[Stored items from a collection]

☆ ☆ ☆

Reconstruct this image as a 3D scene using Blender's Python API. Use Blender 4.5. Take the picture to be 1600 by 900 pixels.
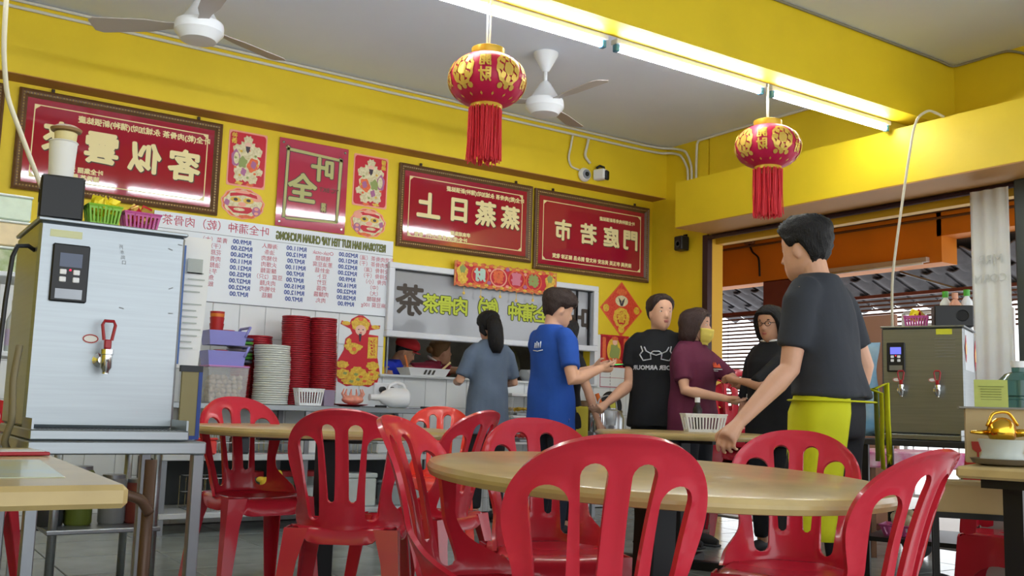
import bpy, bmesh, math, random
import numpy as np
from mathutils import Vector, Matrix, Euler
random.seed(11)
for o in list(bpy.data.objects): bpy.data.objects.remove(o, do_unlink=True)
S = bpy.context.scene
C = S.collection
PI = math.pi

# ------------------------------------------------------------------ camera
cd = bpy.data.cameras.new('camera'); cam = bpy.data.objects.new('camera', cd); C.objects.link(cam)
cd.sensor_width = 36.0; cd.lens = 1536.65 / 1600 * 36.0; cd.clip_start = 0.05
YAW, PITCH, ROLL = 0.593296, 0.121496, -0.0301598
fw = Vector((math.sin(YAW)*math.cos(PITCH), math.cos(YAW)*math.cos(PITCH), math.sin(PITCH)))
rt = Vector((math.cos(YAW), -math.sin(YAW), 0)); dn = fw.cross(rt)
r2 = math.cos(ROLL)*rt + math.sin(ROLL)*dn; d2 = -math.sin(ROLL)*rt + math.cos(ROLL)*dn
cam.matrix_world = Matrix(((r2.x, -d2.x, -fw.x, 0), (r2.y, -d2.y, -fw.y, 0), (r2.z, -d2.z, -fw.z, 0.88), (0, 0, 0, 1)))
S.camera = cam

# ------------------------------------------------------------------ world, exposure
w = bpy.data.worlds.new('world'); S.world = w; w.use_nodes = True
bg = w.node_tree.nodes['Background']; bg.inputs[0].default_value = (0.93, 0.97, 1.0, 1); bg.inputs[1].default_value = 1.35
S.view_settings.view_transform = 'Standard'; S.view_settings.look = 'None'
S.view_settings.exposure = 0.92; S.view_settings.gamma = 1.0; S.view_settings.use_curve_mapping = False
TUBE_EMIT = 34.0

# ------------------------------------------------------------------ materials
def lin(c):
    if isinstance(c, str): c = [int(c[i:i+2], 16)/255 for i in (0, 2, 4)]
    else: c = [x/255 for x in c]
    return tuple(x/12.92 if x <= .04045 else ((x+.055)/1.055)**2.4 for x in c) + (1.0,)
MATS = {}
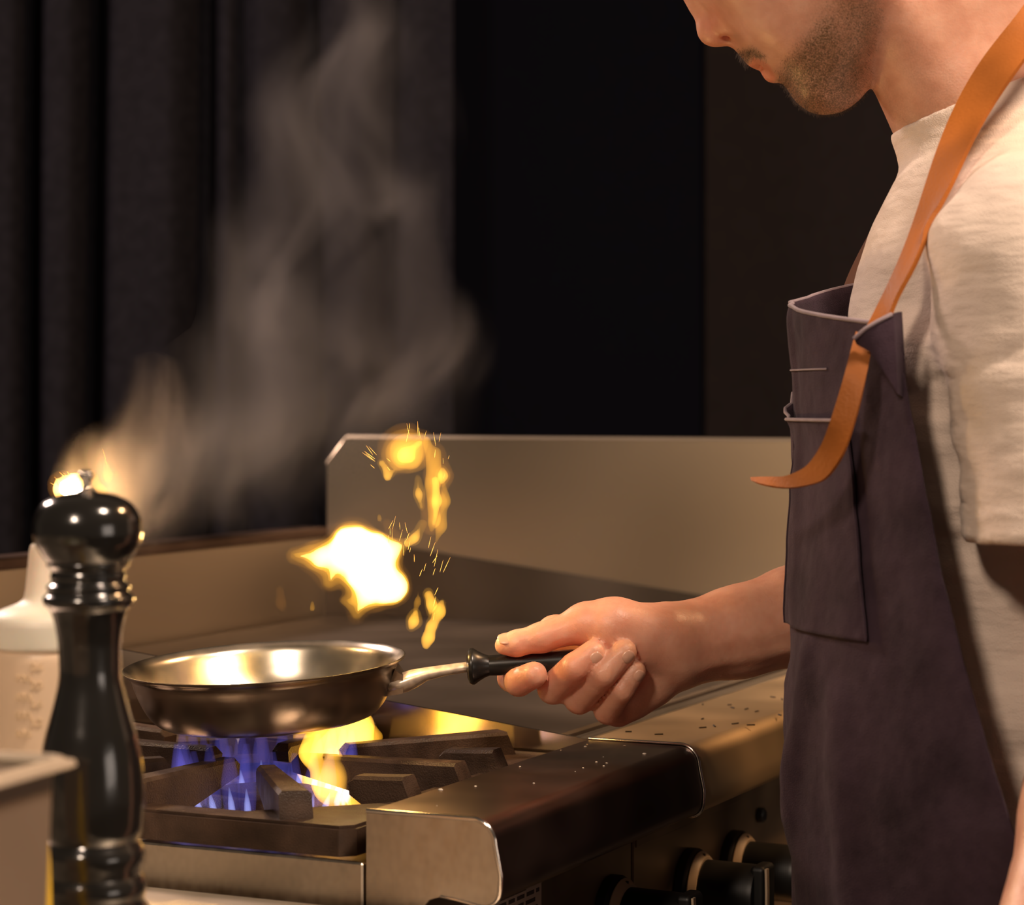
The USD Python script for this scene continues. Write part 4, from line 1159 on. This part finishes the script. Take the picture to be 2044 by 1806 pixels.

☆ ☆ ☆

--- WHAT YOU NEED TO DO ---
Take the lines from the start of the material to the line with "PI = math.pi", both included, and transcribe them exactly without the pictures.

--- SOLVED PROBLEM ---
Reconstruct this image as a 3D scene using Blender's Python API. Use Blender 4.5. Take the picture to be 1600 by 900 pixels.
import bpy, bmesh, math, random
import numpy as np
from mathutils import Vector, Matrix, Euler
random.seed(11)
for o in list(bpy.data.objects): bpy.data.objects.remove(o, do_unlink=True)
S = bpy.context.scene
C = S.collection
PI = math.pi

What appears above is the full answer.